Der Vejle-Fjord ist unproblematisch zu besegeln. Die Wasserstände schwanken je nach Wind jedoch mitunter stärker. Das Hafengeld für Neun-Meter-Yachten beläuft sich in der Regel auf 130 bis 180 Dänische Kronen (umgerechnet 18 bis 24 Euro). Bezahlt wird meist an einem Automaten oder aber online. Für einen Crewwechsel bietet sich die Stadt Vejle am Ende des Fjordes an. Sie ist per Bahn via Hamburg–Flensburg–Kolding oder aber über die Autobahn E45 gut erreichbar.

Empfehlenswerte Lektüre für einen Törn in die Fjorde

Fjord oder Förde?

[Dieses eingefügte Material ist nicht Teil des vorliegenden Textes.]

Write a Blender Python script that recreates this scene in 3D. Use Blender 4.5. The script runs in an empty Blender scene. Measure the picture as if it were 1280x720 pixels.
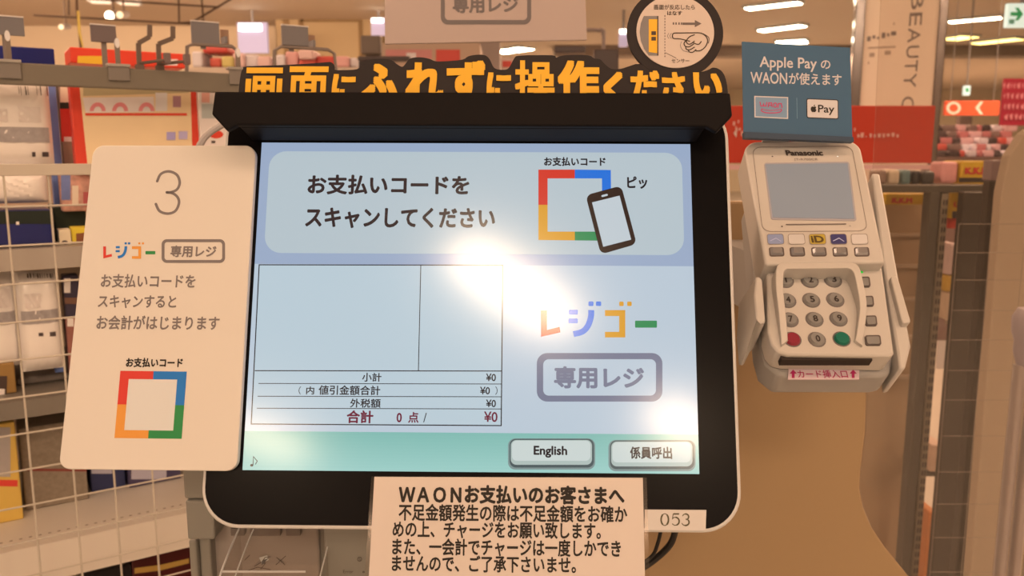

Die Entstehung macht den Unterschied

Der Begriff Fjord steht im skandinavischen Sprachraum für einen Meeresarm, der tief ins Landesinnere reicht. Geologisch gesehen gibt es aber Unterschiede, wie sie entstanden sind, und der Entstehungsprozess erklärt auch die unterschiedlichen Ausprägungen im Landschaftsbild. Nach geologischer Lesart entstanden Fjorde durch den Prozess der Gletschererosion während der Eiszeiten. Die Eismassen hobelten tiefe Furchen in Felsmassive, beim Schmelzen hinterließen sie Abflüsse Richtung Meer. Die norwegischen Fjorde sind hierfür exemplarisch. Bei einer Förde führte ein anderer geologischer Prozess Regie: Infolge der von den anrückenden Eismassen veränderten Küstenformation und des Anstiegs des Meeresspiegels nach der letzten Eiszeit konnte das Meer in die Flachgebiete eindringen. Sturm und Gezeiten gaben der Landschaft den letzten Schliff. Dies war auf dem jütischen Festland der Fall. Landschaft und Wassertiefe der Fjorde wurden zudem von Faktoren wie Gesteinsart, Vegetation und Erosion geprägt. So lassen sich auch die unterschiedlichen Charaktere der Fjorde von Vejle, Horsens und Mariager erklären.